### JOB:
Starting from the top of the material, restate each line exactly until the line that contains "MB().box(*q_, fn=FR).build('jamb_strip', M_dwhite, bld, 0.002)", which is also copied. Pictures are excluded.

### DATASET ENTRIES:
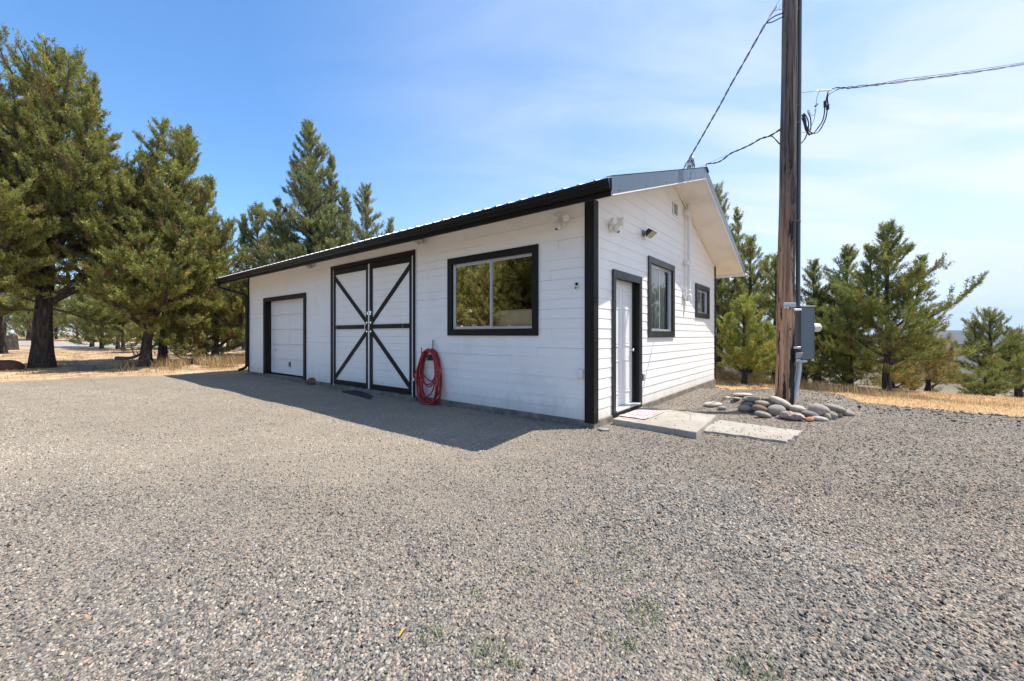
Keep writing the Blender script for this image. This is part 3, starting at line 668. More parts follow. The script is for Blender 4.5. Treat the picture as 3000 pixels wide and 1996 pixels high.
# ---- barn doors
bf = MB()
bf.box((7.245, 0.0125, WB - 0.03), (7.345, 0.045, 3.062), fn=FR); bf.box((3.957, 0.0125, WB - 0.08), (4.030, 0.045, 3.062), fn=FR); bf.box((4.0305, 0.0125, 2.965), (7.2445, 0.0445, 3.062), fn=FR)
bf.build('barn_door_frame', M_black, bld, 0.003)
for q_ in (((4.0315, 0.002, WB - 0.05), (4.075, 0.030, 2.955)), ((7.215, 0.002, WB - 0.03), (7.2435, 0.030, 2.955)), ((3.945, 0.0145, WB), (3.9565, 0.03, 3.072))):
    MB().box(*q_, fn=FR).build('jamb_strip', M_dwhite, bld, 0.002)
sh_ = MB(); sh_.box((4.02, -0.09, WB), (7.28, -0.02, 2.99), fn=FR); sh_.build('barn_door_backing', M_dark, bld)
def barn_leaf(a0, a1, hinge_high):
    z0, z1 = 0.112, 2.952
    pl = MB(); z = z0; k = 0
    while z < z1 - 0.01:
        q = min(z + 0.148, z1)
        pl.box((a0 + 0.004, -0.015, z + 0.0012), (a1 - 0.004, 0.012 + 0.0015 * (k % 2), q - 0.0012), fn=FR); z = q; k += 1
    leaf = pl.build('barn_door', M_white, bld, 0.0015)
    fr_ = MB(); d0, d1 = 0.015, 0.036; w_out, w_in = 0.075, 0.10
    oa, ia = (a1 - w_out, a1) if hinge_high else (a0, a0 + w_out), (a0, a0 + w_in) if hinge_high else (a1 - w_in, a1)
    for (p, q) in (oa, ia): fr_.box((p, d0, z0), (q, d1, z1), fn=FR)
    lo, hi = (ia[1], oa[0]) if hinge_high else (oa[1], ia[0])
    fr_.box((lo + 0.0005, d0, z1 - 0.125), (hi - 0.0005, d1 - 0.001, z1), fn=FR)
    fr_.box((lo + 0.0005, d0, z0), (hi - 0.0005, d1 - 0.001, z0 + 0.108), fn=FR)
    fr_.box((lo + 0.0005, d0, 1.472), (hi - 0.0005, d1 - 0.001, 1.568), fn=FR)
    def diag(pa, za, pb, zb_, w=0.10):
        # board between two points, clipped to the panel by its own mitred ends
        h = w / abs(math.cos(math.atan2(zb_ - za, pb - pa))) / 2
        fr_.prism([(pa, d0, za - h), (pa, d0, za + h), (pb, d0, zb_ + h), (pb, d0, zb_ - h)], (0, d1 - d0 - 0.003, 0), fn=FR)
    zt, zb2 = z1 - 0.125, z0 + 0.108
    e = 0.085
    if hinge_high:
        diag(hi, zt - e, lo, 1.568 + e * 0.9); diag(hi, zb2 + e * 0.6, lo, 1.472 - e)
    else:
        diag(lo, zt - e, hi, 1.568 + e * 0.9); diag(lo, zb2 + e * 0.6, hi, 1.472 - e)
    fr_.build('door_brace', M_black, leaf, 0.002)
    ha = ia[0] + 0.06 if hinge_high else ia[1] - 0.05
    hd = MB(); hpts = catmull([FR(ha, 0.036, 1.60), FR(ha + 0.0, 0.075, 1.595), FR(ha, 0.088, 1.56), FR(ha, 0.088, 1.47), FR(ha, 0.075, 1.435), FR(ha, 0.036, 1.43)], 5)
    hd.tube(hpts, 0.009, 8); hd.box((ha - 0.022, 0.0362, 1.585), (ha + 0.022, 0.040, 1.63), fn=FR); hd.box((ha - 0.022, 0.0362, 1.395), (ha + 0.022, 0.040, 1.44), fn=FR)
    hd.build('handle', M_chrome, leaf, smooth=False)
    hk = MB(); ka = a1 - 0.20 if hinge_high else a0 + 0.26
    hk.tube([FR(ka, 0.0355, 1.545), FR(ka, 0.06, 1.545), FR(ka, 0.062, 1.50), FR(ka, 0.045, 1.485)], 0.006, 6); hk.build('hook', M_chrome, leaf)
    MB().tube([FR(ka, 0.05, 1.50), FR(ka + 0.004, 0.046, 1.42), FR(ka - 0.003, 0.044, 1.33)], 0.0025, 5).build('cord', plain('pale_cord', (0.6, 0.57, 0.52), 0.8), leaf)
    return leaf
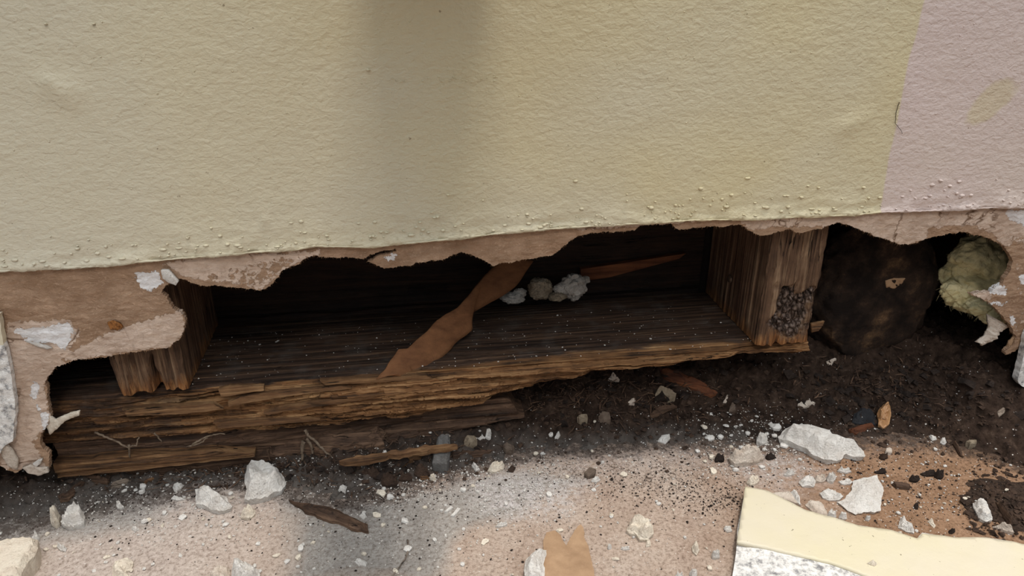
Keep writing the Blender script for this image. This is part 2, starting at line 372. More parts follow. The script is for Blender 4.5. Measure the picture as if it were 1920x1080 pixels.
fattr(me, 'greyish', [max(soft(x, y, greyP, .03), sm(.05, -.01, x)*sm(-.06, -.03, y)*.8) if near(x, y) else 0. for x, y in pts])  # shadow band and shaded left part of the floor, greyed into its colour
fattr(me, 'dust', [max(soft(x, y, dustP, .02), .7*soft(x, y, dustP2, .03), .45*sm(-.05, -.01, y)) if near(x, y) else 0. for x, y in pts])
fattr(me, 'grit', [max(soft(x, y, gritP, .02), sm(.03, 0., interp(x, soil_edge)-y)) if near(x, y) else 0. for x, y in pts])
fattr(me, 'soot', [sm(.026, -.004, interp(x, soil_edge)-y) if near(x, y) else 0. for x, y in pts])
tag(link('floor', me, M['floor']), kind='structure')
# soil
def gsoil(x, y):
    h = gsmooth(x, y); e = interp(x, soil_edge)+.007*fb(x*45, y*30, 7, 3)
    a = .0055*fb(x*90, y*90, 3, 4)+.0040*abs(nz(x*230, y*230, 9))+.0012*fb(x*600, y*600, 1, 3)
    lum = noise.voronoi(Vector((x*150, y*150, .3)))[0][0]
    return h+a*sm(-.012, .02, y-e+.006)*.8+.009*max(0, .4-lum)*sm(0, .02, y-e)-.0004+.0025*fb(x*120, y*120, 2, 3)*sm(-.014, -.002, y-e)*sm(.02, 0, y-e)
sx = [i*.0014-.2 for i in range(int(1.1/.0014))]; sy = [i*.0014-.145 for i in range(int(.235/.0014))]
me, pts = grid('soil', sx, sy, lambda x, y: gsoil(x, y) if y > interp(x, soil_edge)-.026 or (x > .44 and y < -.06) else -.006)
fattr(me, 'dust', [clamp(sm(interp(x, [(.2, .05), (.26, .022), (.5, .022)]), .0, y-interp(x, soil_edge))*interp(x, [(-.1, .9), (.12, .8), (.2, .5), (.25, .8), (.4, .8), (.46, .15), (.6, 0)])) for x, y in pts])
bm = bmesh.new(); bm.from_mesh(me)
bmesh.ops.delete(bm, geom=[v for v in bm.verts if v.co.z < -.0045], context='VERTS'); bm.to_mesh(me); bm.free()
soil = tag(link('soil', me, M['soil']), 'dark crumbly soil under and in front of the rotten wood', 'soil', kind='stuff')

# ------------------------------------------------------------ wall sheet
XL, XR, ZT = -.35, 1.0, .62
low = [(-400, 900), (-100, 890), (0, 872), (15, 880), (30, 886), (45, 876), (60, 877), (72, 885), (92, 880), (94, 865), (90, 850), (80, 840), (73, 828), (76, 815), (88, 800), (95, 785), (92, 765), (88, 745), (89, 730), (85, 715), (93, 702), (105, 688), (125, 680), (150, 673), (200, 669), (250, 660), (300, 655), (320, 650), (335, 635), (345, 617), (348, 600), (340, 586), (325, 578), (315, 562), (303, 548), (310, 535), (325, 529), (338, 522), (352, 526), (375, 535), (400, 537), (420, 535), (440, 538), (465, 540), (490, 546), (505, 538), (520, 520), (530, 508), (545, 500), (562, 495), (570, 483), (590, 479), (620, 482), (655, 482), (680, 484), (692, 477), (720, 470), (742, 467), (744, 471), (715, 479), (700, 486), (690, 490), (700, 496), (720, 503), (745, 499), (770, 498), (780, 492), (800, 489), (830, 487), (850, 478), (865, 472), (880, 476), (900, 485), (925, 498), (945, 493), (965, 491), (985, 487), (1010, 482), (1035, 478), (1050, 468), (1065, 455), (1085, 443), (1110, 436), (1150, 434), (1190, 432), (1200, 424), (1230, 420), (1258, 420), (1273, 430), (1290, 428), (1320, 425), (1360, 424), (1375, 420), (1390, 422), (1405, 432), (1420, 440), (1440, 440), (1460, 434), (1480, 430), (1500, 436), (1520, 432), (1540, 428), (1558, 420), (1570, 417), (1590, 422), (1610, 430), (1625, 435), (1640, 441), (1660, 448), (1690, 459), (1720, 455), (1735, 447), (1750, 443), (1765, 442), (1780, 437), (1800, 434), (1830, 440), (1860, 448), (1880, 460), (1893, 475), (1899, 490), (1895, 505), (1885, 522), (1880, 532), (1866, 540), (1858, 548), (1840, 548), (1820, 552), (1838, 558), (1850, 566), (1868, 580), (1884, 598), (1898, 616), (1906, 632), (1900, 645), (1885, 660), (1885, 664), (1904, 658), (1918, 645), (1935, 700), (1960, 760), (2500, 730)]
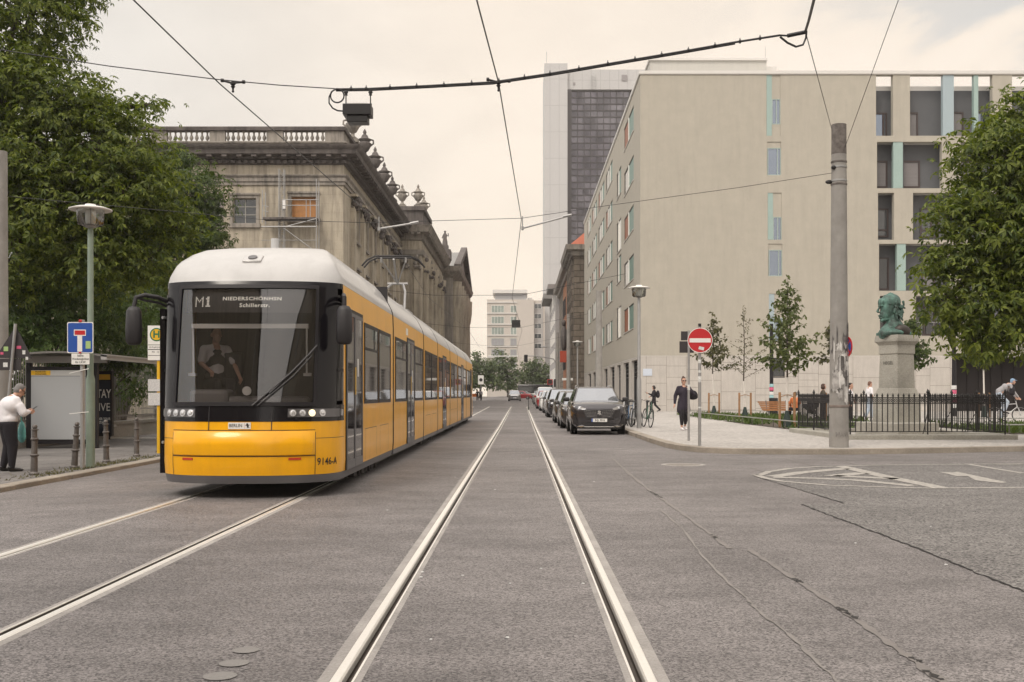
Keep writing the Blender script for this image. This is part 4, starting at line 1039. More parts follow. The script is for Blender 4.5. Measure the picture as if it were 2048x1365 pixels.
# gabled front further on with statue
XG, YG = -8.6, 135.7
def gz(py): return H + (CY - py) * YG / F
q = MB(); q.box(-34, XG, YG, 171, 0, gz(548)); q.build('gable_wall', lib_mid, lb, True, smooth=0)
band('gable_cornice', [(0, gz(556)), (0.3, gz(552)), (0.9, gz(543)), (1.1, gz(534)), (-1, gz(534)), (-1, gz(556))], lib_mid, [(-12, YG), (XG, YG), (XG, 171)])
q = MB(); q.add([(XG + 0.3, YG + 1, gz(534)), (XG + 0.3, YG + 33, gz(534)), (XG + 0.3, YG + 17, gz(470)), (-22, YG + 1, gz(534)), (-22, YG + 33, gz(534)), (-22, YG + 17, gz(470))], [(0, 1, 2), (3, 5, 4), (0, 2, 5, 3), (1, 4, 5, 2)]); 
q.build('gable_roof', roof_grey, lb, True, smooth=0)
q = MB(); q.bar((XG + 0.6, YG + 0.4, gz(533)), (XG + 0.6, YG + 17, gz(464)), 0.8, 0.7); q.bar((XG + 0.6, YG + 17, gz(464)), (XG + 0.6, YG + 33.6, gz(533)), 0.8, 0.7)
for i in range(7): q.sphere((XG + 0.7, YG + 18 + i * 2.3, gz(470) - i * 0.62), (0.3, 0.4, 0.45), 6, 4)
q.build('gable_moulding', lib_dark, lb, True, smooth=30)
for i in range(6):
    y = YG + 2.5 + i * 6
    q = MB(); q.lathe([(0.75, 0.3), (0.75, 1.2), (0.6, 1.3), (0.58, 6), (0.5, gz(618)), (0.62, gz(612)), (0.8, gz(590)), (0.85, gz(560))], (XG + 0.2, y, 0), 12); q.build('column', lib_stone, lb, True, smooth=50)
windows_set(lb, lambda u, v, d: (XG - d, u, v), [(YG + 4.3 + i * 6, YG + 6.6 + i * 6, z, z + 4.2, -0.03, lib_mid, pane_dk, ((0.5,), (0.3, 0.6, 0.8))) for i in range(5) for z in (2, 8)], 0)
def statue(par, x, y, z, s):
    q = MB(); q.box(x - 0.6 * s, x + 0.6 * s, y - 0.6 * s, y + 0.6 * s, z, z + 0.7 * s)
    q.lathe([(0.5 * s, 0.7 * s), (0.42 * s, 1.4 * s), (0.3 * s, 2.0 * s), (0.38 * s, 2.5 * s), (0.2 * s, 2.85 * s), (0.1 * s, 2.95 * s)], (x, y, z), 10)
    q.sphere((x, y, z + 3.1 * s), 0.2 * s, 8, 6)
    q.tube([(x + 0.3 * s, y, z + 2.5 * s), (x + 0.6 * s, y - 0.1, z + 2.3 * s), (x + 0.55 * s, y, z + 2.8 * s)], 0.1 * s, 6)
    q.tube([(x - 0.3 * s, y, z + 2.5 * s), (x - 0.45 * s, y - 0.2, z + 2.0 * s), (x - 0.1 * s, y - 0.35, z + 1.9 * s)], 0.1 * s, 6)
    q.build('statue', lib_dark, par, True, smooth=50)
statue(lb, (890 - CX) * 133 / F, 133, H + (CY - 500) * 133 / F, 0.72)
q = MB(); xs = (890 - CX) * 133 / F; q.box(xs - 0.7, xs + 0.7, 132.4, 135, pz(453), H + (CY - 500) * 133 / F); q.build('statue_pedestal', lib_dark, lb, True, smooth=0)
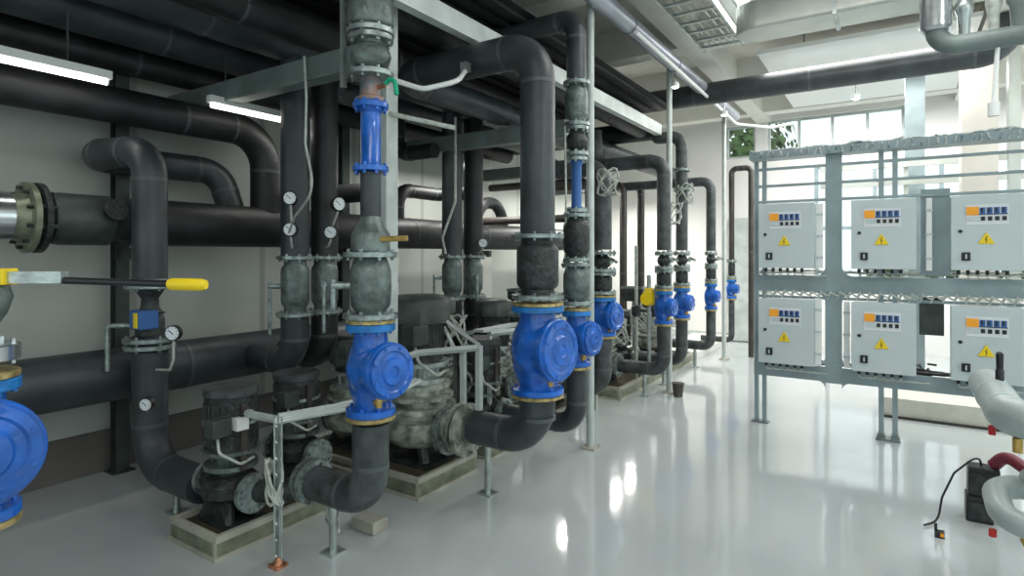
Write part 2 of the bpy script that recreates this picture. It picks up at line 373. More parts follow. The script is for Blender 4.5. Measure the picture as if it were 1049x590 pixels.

### EXERCISE RESULT:
Keep writing the Blender script for this image. This is part 3, starting at line 668. More parts follow. The script is for Blender 4.5. Treat the picture as 3000 pixels wide and 1996 pixels high.
# ---- barn doors
bf = MB()
bf.box((7.245, 0.0125, WB - 0.03), (7.345, 0.045, 3.062), fn=FR); bf.box((3.957, 0.0125, WB - 0.08), (4.030, 0.045, 3.062), fn=FR); bf.box((4.0305, 0.0125, 2.965), (7.2445, 0.0445, 3.062), fn=FR)
bf.build('barn_door_frame', M_black, bld, 0.003)
for q_ in (((4.0315, 0.002, WB - 0.05), (4.075, 0.030, 2.955)), ((7.215, 0.002, WB - 0.03), (7.2435, 0.030, 2.955)), ((3.945, 0.0145, WB), (3.9565, 0.03, 3.072))):
    MB().box(*q_, fn=FR).build('jamb_strip', M_dwhite, bld, 0.002)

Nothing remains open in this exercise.